Al cuore dello studio, firmato da 11 economisti, c’è un argomento che fa riflettere dopo il crollo di Lehman: le banche con grandi sale operative hanno trovato il modo di aggirare i nuovi limiti che i regolatori cercano di porre. Molte riescono a presentare in bilancio come attivi «level 2», cioè relativamente liquidi e trasparenti, posizioni per migliaia di miliardi in derivati e strumenti complessi che in realtà sarebbero invece illiquide e del tutto opache («level 3»). Nel presentare profitti in apparenza elevati e rischi teoricamente ridotti, ai banchieri viene concessa sugli attivi «level 2» e «level 3» una discrezionalità che per le tradizionali perdite sui prestiti a famiglie e imprese non c’è.
Le stime dello studio della Banca d’Italia danno effetti impressionanti. Un’ipotetica caduta dei prezzi del 5% di questi titoli derivati e strutturati «level 2» e «level 3» abbatterebbe il capitale regolamentare di base di alcune di queste banche al 4% o al 6%, cioè le porterebbe al fallimento. Quasi tutte subirebbero perdite devastanti, paragonabili a quelle della Grande recessione.

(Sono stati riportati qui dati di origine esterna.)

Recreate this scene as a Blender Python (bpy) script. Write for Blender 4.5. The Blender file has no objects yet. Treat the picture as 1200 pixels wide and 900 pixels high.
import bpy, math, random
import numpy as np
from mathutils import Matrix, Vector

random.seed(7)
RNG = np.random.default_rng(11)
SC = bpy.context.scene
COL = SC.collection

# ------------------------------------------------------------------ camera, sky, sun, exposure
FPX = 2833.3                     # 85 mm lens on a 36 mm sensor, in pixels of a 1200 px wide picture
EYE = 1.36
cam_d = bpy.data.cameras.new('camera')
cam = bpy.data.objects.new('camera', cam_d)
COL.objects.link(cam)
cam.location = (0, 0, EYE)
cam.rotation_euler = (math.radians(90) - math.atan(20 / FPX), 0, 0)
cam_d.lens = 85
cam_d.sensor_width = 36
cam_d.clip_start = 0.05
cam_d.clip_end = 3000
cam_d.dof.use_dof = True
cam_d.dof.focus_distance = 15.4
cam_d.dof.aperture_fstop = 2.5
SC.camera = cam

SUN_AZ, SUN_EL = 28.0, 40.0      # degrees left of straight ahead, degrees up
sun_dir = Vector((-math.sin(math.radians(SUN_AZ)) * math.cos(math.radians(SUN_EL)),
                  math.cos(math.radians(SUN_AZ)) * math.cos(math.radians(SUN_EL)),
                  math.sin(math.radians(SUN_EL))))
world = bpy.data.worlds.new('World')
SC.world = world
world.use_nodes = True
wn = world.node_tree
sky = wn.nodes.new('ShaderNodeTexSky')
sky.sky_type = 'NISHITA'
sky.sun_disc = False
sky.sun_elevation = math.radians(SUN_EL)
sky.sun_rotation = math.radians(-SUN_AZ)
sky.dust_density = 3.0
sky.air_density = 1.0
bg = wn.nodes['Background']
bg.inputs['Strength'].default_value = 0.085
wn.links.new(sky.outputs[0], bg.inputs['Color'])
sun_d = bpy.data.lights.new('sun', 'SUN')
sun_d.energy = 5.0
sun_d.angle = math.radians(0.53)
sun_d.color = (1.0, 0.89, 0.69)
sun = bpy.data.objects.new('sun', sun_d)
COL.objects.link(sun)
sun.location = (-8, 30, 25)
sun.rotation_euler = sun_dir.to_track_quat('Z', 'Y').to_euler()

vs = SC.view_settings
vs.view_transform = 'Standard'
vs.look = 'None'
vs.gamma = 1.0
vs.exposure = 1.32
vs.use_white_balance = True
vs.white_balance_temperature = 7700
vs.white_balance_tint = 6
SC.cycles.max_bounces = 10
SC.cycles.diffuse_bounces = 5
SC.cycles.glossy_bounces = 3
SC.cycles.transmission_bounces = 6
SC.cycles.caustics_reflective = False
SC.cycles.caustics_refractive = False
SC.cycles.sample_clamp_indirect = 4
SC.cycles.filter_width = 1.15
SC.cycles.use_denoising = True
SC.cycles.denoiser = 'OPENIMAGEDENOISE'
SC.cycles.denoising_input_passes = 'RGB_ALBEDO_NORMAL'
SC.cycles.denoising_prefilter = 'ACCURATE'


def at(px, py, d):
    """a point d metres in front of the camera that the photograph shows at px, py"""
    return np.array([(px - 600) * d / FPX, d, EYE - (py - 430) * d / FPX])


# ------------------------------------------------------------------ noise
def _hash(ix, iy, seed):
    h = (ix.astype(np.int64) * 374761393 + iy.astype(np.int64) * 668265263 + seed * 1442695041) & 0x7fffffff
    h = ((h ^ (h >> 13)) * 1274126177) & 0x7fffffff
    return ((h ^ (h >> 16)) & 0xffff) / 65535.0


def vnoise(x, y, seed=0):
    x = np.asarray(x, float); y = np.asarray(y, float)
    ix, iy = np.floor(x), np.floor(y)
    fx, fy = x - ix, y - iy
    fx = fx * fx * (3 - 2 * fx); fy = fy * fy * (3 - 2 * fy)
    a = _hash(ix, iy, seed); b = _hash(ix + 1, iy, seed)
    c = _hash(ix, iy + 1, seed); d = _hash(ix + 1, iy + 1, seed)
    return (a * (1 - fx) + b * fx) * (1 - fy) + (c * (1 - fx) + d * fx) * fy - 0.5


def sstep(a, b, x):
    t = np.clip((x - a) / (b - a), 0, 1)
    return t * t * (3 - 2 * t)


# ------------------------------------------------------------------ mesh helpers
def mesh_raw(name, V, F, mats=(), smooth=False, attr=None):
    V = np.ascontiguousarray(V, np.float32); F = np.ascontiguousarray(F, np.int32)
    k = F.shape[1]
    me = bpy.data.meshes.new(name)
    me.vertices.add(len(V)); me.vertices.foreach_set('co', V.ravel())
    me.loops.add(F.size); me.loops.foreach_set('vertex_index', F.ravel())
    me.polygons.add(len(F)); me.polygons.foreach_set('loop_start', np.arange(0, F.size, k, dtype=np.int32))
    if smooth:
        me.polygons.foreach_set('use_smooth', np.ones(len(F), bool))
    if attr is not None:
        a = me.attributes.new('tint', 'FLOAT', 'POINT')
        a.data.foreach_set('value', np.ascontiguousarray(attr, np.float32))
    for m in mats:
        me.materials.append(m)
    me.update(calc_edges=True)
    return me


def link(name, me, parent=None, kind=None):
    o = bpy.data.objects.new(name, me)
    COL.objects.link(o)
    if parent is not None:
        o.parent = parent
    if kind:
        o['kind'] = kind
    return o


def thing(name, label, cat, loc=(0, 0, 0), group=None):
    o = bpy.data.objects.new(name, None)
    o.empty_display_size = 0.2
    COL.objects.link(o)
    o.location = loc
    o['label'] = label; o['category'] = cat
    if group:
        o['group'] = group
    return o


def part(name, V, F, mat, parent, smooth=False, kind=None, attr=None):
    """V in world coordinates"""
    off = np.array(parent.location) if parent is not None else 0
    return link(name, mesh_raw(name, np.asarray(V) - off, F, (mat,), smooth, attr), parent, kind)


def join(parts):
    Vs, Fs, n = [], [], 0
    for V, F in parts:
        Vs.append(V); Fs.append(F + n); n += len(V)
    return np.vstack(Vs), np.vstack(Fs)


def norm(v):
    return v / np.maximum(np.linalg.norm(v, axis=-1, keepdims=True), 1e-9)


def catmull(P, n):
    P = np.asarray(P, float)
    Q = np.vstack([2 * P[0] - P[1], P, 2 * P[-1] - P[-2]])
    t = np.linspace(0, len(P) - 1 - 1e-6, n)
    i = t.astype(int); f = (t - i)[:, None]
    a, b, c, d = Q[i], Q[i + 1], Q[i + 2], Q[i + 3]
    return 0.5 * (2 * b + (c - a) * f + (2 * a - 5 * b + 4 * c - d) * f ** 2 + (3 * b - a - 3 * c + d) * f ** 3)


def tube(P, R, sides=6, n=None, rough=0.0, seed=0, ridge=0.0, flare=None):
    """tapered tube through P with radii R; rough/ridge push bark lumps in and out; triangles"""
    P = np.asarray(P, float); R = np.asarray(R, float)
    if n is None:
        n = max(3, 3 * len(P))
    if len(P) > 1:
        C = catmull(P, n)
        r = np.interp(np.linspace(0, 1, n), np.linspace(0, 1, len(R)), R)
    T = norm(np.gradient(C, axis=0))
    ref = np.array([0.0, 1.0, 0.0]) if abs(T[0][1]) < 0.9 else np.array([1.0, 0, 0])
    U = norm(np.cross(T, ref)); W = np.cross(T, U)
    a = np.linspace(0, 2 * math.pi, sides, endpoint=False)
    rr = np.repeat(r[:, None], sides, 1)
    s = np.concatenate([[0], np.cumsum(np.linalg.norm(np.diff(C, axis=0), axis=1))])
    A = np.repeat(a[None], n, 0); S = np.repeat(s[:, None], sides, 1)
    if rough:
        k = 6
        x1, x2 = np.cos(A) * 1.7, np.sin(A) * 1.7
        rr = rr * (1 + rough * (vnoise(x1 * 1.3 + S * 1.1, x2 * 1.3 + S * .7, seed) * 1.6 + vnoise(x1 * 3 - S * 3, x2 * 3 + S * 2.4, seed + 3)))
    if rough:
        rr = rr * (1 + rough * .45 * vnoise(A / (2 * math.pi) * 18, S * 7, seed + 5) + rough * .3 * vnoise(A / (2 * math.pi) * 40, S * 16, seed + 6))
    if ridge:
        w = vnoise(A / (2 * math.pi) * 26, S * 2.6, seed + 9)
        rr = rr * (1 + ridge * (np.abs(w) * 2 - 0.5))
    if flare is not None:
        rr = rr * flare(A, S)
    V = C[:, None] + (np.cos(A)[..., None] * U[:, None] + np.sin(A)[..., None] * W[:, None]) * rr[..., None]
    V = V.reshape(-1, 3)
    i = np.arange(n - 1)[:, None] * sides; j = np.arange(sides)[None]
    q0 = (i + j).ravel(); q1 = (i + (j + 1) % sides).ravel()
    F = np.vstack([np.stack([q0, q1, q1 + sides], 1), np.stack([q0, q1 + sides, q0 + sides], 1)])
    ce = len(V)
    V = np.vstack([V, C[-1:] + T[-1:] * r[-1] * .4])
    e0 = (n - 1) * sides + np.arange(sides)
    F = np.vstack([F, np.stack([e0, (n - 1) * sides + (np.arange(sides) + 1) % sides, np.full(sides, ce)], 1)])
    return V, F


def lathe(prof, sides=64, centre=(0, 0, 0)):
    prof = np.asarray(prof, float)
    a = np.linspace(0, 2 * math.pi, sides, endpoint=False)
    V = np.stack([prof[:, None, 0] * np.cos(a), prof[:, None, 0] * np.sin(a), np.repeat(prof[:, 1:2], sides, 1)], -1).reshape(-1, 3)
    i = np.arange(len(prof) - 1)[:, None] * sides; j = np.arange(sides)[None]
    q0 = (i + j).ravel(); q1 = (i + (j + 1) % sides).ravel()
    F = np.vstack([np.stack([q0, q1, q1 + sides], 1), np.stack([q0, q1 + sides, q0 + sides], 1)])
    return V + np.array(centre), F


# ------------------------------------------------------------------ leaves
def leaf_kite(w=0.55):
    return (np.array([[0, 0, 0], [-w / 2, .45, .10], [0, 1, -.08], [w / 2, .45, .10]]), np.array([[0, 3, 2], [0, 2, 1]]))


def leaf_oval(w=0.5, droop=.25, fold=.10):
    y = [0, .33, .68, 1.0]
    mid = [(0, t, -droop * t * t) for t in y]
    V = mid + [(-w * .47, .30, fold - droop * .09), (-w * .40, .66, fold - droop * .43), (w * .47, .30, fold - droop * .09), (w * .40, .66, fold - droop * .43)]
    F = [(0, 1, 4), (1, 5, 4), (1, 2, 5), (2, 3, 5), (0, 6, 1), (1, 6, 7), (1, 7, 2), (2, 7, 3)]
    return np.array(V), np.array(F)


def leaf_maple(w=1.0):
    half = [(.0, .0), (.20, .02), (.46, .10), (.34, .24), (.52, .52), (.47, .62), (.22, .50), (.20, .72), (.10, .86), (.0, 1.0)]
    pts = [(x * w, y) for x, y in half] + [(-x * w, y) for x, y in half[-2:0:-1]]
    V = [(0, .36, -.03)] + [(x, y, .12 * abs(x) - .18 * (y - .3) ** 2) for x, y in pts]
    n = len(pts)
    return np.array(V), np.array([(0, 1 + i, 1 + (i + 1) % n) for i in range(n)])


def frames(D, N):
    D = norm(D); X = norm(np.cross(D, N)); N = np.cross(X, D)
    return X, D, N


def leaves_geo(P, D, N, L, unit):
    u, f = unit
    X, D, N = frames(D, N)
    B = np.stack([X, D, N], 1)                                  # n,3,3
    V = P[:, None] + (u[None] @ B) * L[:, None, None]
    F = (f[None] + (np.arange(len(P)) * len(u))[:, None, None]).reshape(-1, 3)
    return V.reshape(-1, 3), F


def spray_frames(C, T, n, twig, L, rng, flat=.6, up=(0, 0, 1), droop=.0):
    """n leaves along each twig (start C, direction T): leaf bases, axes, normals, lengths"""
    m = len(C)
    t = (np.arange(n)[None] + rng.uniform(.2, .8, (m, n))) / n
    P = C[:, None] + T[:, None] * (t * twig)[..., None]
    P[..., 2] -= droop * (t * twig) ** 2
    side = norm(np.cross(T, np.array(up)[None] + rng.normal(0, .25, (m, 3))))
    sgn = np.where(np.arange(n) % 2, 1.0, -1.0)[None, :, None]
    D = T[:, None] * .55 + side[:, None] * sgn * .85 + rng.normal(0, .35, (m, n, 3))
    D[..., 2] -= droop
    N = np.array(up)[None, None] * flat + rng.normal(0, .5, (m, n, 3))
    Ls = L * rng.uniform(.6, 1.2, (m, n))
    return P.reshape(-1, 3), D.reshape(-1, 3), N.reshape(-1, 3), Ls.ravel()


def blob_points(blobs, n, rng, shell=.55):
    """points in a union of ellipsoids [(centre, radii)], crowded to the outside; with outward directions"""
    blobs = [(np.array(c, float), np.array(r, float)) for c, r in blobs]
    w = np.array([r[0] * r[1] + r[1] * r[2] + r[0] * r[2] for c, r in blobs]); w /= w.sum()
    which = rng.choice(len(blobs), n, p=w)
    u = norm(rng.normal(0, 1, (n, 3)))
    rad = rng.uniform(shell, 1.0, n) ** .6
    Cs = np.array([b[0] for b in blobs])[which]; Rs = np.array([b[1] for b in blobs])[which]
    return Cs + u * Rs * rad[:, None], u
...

Come prima della crisi, il punto è capire se gli scenari peggiori siano plausibili. Fino alla prima metà del 2007 non lo sembravano. Le grandi banche sostengono ora di essere coperte dal rischio di scenari avversi grazie ad altre posizioni difensive, ma il lavoro della Banca d’Italia presenta argomenti convincenti per mostrare che al prossimo choc di mercato queste potrebbero tradire. Una piccola caduta su titoli ordinari può produrre un sisma per i «level 2» e «level 3». Il messaggio è che la Bce deve vigilare sui grandi rischi speculativi alla stabilità finanziaria, non solo su quelli dei cattivi crediti italiani. In un sistema dove i mercati viaggiano quotazioni elevate e le banche centrali stanno per avviare una stretta monetaria, Nouy è chiamata a dire cosa ne pensa.